## start

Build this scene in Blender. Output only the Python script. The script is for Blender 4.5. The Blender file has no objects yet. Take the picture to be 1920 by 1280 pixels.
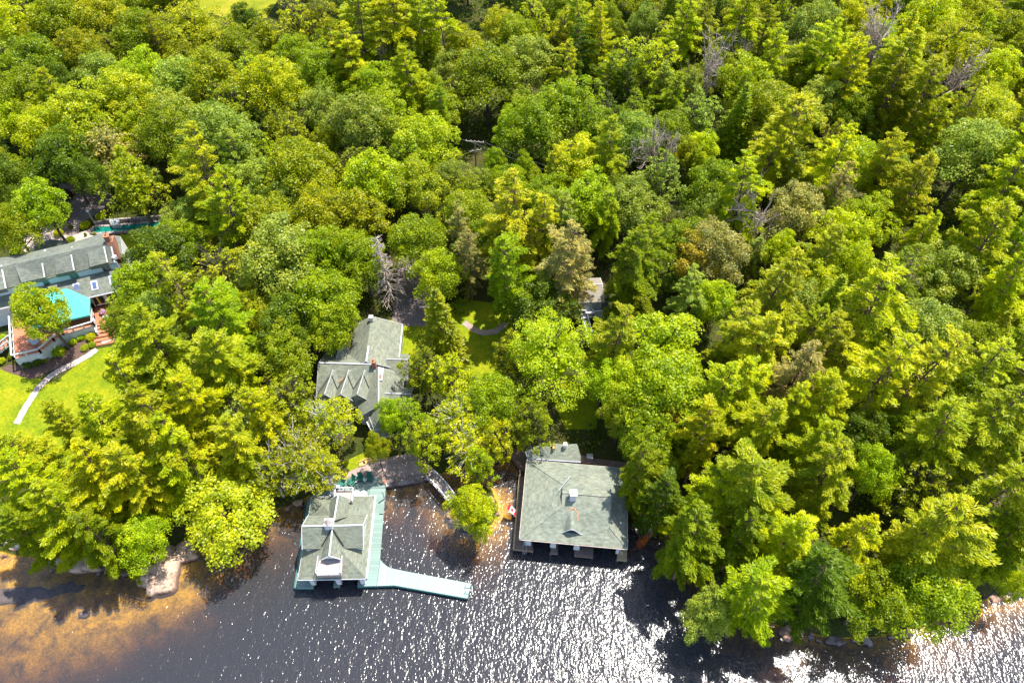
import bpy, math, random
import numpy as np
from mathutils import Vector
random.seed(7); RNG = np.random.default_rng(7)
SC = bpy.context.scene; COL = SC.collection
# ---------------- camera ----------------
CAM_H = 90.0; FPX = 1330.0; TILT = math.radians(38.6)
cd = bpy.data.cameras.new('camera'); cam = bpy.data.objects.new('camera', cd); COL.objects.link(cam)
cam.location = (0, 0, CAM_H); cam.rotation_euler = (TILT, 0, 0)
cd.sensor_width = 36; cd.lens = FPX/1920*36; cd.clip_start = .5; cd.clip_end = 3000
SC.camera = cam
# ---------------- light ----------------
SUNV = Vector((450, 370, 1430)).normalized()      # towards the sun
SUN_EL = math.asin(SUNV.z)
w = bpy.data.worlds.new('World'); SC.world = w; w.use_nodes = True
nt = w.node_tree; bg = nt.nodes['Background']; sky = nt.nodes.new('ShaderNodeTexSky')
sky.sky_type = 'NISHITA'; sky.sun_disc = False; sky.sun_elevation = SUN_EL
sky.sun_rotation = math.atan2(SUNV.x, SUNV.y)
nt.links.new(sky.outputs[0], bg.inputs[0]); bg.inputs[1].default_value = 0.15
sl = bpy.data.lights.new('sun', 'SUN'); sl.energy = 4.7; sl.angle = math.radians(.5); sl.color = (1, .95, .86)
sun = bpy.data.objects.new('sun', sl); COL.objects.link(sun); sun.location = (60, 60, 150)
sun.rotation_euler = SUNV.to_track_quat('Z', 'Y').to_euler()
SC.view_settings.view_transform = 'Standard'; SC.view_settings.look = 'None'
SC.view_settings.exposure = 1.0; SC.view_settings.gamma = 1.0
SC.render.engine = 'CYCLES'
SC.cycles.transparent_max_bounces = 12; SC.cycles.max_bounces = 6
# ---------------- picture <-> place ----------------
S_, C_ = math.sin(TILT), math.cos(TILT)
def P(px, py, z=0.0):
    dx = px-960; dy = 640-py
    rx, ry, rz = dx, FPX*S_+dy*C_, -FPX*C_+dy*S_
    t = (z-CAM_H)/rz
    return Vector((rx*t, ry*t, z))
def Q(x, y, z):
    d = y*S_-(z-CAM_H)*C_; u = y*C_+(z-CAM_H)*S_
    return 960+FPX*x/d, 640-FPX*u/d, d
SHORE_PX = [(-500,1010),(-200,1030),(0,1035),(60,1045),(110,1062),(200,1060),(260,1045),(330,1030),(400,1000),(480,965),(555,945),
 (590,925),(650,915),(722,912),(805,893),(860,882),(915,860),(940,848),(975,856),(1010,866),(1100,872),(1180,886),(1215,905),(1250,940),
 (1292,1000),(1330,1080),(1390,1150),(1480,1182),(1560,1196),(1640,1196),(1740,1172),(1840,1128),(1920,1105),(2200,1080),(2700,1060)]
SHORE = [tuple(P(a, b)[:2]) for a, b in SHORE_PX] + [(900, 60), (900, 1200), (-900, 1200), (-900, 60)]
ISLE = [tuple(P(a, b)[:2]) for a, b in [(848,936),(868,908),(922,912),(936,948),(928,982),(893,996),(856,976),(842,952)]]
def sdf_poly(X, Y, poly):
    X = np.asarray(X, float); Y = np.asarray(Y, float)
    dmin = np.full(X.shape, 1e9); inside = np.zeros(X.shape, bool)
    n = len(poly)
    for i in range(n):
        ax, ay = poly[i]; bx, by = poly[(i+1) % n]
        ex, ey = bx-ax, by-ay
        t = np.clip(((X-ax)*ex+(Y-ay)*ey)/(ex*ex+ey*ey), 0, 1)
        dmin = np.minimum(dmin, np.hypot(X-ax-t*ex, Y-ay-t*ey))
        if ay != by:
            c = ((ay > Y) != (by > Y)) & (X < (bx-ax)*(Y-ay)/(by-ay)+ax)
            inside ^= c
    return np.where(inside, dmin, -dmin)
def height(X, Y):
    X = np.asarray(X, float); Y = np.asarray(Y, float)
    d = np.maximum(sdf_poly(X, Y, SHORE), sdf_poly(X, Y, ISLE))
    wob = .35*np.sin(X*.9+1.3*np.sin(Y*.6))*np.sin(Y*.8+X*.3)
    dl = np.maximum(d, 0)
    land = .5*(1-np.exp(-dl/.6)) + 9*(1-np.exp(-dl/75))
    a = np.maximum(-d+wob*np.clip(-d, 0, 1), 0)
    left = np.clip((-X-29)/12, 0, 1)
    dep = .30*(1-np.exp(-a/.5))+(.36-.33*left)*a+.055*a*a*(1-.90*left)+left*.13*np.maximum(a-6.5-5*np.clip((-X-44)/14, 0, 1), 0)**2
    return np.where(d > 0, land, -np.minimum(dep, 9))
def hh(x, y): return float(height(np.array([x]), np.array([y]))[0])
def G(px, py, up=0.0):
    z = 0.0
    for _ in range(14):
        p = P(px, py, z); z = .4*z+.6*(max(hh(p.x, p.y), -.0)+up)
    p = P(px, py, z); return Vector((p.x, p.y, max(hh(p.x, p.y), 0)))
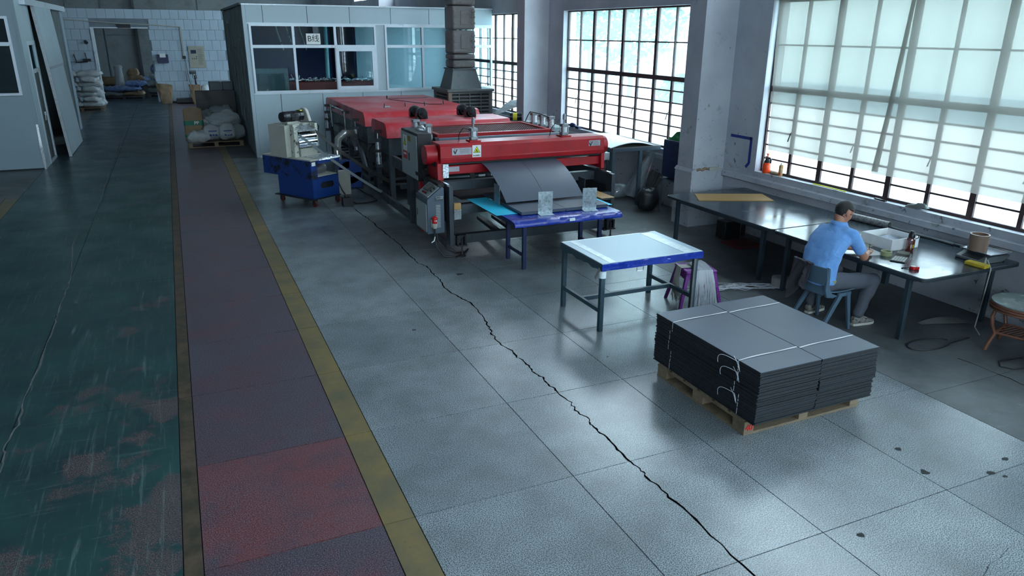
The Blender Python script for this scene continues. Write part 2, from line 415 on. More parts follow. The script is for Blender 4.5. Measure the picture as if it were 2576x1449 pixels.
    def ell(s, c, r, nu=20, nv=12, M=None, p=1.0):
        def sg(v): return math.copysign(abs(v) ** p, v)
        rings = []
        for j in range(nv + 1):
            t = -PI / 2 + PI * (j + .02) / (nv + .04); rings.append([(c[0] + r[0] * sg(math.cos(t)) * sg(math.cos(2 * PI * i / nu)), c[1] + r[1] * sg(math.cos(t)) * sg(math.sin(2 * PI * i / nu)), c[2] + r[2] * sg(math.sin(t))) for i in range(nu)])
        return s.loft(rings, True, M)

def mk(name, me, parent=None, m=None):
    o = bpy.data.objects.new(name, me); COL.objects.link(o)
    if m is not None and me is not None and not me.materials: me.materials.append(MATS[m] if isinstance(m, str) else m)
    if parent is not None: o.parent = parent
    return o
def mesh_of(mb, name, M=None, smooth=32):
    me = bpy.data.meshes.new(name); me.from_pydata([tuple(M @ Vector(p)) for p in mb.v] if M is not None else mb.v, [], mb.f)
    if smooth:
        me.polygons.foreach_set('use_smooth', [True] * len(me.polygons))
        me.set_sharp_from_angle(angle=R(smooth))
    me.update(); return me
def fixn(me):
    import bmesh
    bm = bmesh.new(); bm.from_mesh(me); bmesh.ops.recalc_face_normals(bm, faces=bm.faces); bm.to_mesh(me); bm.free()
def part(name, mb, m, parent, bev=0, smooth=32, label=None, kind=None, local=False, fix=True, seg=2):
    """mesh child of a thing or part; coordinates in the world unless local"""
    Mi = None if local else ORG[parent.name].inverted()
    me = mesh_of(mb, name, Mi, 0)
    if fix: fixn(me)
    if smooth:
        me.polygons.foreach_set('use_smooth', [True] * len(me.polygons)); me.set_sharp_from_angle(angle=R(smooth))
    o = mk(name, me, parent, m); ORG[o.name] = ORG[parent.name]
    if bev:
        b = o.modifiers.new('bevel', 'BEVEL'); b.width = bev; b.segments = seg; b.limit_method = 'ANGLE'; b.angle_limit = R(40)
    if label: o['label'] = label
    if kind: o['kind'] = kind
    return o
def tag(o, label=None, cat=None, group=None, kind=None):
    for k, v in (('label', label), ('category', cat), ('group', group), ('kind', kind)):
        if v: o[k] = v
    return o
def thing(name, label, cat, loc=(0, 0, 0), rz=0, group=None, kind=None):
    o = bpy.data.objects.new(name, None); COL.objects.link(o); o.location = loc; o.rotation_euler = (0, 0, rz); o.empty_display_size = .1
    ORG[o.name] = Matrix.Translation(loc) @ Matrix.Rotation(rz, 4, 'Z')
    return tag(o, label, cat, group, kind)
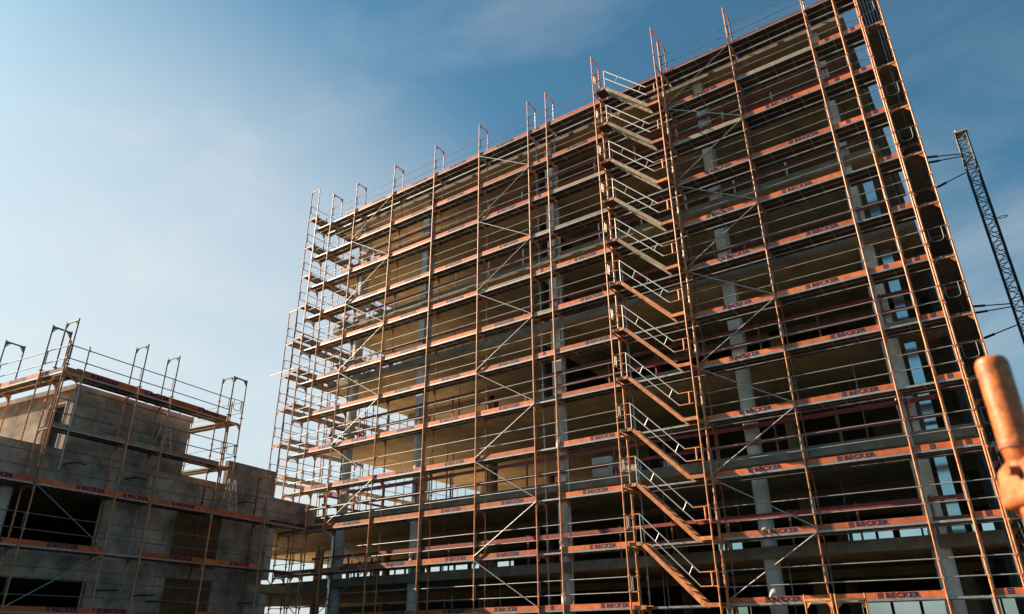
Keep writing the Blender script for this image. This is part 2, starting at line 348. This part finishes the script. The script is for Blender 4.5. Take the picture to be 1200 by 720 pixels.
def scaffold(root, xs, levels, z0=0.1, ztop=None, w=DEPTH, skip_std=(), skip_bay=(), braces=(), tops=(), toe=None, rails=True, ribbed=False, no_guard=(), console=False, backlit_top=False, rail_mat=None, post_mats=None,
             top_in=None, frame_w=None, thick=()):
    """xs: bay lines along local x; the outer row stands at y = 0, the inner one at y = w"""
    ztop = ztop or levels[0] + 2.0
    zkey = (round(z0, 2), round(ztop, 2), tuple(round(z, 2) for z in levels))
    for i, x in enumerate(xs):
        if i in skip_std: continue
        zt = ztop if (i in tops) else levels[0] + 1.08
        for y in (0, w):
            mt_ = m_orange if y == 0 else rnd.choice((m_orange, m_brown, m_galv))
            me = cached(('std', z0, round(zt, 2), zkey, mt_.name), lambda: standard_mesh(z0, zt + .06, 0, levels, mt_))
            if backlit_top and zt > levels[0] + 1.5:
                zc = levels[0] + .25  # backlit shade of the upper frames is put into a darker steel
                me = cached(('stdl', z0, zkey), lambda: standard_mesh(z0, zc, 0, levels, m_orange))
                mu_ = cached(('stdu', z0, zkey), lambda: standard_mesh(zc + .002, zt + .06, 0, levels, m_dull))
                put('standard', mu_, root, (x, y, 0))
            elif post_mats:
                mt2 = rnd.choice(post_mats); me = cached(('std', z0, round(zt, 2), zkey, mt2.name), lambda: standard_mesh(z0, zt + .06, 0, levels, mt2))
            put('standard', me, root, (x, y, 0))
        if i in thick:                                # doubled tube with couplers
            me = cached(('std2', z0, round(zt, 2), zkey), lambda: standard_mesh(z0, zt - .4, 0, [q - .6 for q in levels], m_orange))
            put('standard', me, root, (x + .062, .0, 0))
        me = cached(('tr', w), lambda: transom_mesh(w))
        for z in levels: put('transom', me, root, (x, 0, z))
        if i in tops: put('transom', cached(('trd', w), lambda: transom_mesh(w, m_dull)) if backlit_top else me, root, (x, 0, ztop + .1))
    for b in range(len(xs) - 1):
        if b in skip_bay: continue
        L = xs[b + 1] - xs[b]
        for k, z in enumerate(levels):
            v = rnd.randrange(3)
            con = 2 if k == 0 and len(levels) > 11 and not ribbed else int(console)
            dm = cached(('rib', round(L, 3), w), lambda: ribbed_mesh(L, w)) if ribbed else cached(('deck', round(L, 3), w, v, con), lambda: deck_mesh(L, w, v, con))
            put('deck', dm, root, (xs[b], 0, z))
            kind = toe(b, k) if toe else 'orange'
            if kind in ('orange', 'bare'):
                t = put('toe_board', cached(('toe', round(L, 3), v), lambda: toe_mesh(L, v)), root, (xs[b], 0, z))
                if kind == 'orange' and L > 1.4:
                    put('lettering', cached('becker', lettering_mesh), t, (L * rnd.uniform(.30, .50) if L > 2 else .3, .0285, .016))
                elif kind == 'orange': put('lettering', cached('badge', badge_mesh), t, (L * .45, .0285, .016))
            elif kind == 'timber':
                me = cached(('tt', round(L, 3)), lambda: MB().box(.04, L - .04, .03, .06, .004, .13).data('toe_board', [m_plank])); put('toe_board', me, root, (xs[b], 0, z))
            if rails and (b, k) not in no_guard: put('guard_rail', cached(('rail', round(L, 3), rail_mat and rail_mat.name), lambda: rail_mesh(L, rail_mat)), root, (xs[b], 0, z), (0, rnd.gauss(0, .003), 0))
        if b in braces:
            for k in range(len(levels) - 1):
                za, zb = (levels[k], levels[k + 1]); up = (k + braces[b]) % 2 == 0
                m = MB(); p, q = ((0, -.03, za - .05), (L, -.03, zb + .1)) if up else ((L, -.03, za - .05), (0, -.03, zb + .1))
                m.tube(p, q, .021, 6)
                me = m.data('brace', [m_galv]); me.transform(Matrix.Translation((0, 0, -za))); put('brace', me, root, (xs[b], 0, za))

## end

**WRITTEN INSTRUCTION:** Only the lines running from the line with "The Blender Python" through the line with "return s.loft(rings, True, M)" should be repeated, exactly and with both ends kept.

**RESPONSE TO THE EXERCISE:**
The Blender Python script for this scene continues. Write part 2, from line 415 on. More parts follow. The script is for Blender 4.5. Measure the picture as if it were 2576x1449 pixels.
    def ell(s, c, r, nu=20, nv=12, M=None, p=1.0):
        def sg(v): return math.copysign(abs(v) ** p, v)
        rings = []
        for j in range(nv + 1):
            t = -PI / 2 + PI * (j + .02) / (nv + .04); rings.append([(c[0] + r[0] * sg(math.cos(t)) * sg(math.cos(2 * PI * i / nu)), c[1] + r[1] * sg(math.cos(t)) * sg(math.sin(2 * PI * i / nu)), c[2] + r[2] * sg(math.sin(t))) for i in range(nu)])
        return s.loft(rings, True, M)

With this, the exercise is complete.